Nevertheless, in S2-glass fabric composites, no significant change occurred in the variation of absorbed energy with temperature for low-velocity impact tests, as seen in Figure 6(b). The perforation threshold of S2-glass fabric reinforced composites is 50 J at all temperatures. The absorbed energies are 10 J, 20 J, 50 J and 55 J for impact energies of 20 J, 30 J, 50 J and 80 J, respectively. A significant decrease in the absorbed energy has occurred with the increase in temperature for the quasi-static test. For example, the absorbed energy is 42 J at 23°C, while it is 29 J at 80°C for 1 mm/min crosshead speed. In addition, as the speed increased, this difference in the absorbed energy increased. When the crosshead speed increased from 1 mm/min to 60 mm/ min, the absorbed energy has increased from 42 J to 62 J and 33 J to 69 J, respectively, at 23°C and 40° C. However, significant change is not observed on the absorbed energy at 60°C and 80°C with increasing of crosshead speed.

Conclusion

The quasi-static indentation and the low-velocity impact tests are compared experimentally for the composites with two different reinforcements. Behaviors of Carbon-Kevlar hybrid fabric/epoxy and S2-glass fabric/epoxy composites under the low-velocity and quasi-static tests at different impact energy levels and crosshead speeds were investigated experimentally.
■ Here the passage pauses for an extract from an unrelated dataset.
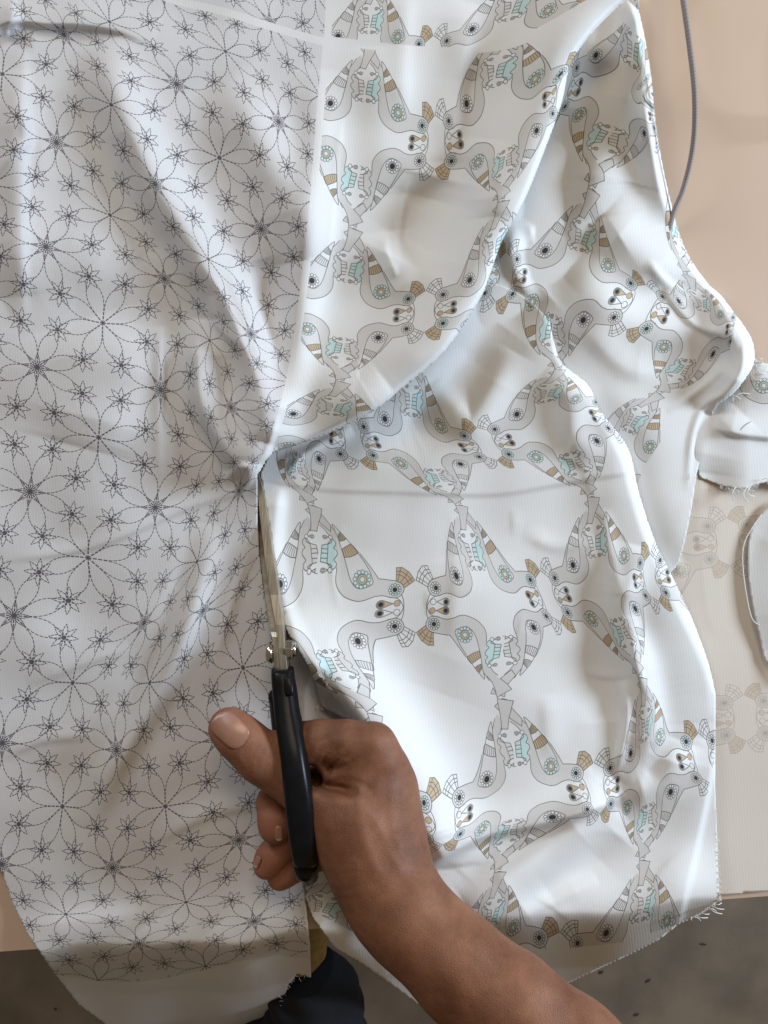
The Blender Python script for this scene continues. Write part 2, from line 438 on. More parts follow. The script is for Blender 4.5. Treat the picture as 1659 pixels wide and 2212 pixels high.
LOW = {(0,2.74):(640,1012),(0,3):(672,1088),(.5,2.5):(765,955),(0,3.26):(690,1190),(.5,3.5):(897,1310),(1,2.26):(888,862),(1,2.74):(950,1035),(1,3):(990,1088),(1,3.26):(1018,1188),
 (1.5,2.5):(1051,959),(1.5,3.5):(1183,1290),(2,1.74):(1191,719),(2,2):(1208,797),(2,2.26):(1183,847),(2,2.74):(1243,1004),(2,3):(1276,1070),(2,3.26):(1283,1170),(2.5,2.5):(1320,890),(2.5,3.5):(1402,1252),
 (0,3.74):(727,1439),(0,4):(802,1537),(1,3.74):(1084,1409),(1,4):(1082,1506),(1,4.26):(1110,1616),(1.5,4.5):(1287,1705),(.5,4.5):(965,1785),(2,3.74):(1347,1370),(2,4):(1383,1460),(2,4.26):(1395,1565),
 (2.5,4.5):(1515,1645),(1,4.74):(1100,1795),(1,5):(1075,1880),(1,5.26):(1065,1975),(1.5,5.5):(1205,2085),(2,4.74):(1398,1770),(2,5):(1387,1855),(2,5.26):(1393,1950),(0,5.26):(699,1957),
 (1.5,1.5):(1095,598),(.28,4.36):(890,1708),(.28,3.64):(785,1385),(2.5,5.5):(1560,2030),
 (0.388,3.4035):(853,1272),(0.612,3.4035):(942,1268),(0.388,3.5965):(853,1355),(0.612,3.5965):(937,1350),(0.214,3.352):(783,1248),(0.786,3.352):(985,1240),(0.214,3.648):(785,1385),(0.786,3.648):(1005,1375),(-0.214,3.352):(605,1258),(1.388,3.4035):(1145,1250),(1.612,3.4035):(1198,1247),(1.388,3.5965):(1181,1333),(1.612,3.5965):(1227,1325),(1.214,3.352):(1089,1237),(1.786,3.352):(1237,1217),(1.214,3.648):(1155,1358),(1.786,3.648):(1280,1340),(2.388,3.4035):(1383,1214),(2.388,3.5965):(1395,1288),(2.214,3.352):(1348,1197),(2.214,3.648):(1374,1318),(1.388,4.4035):(1243,1668),(1.612,4.4035):(1318,1657),(1.388,4.5965):(1270,1750),(1.214,4.352):(1190,1652),(1.786,4.352):(1363,1624),(1.214,4.648):(1192,1768),(0.612,4.4035):(992,1720),(0.786,4.352):(1052,1680),(0.388,4.4035):(915,1731),(2.388,4.4035):(1483,1600),(2.388,4.5965):(1505,1682),(2.214,4.352):(1421,1588),(2.214,4.648):(1448,1714),(1.214,5.352):(1108,2000),(1.388,5.4035):(1165,2023),(1.612,5.4035):(1248,2035),(1.786,5.352):(1310,2012),(2.214,5.352):(1440,1985),(0.612,2.5965):(807,985),(0.612,2.4035):(785,920),(0.388,2.5965):(735,982),(0.786,2.352):(831,902),(0.214,2.648):(689,994),(0.786,2.648):(867,1003),(-0.214,2.648):(610,950),(1.388,2.4035):(1002,941),(1.612,2.4035):(1068,926),(1.388,2.5965):(1036,988),(1.612,2.5965):(1100,983),(1.214,2.352):(950,917),(1.786,2.352):(1116,892),(1.214,2.648):(996,1004),(1.786,2.648):(1160,990),(2.214,2.352):(1243,859),(2.214,2.648):(1292,955),(1.612,1.5965):(1106,637),(1.786,1.648):(1150,654),}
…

In addition, the tests were made at various temperatures. Conclusions obtained from this study could be summarized as follows:

For Carbon-Kevlar hybrid fabric reinforced composites, the maximum contact force was always higher nearly 15% in the quasi-static indentation tests, while the maximum deflection was observed very close to each other for both tests. In addition, when temperature increased, the maximum contact force has raised in both tests.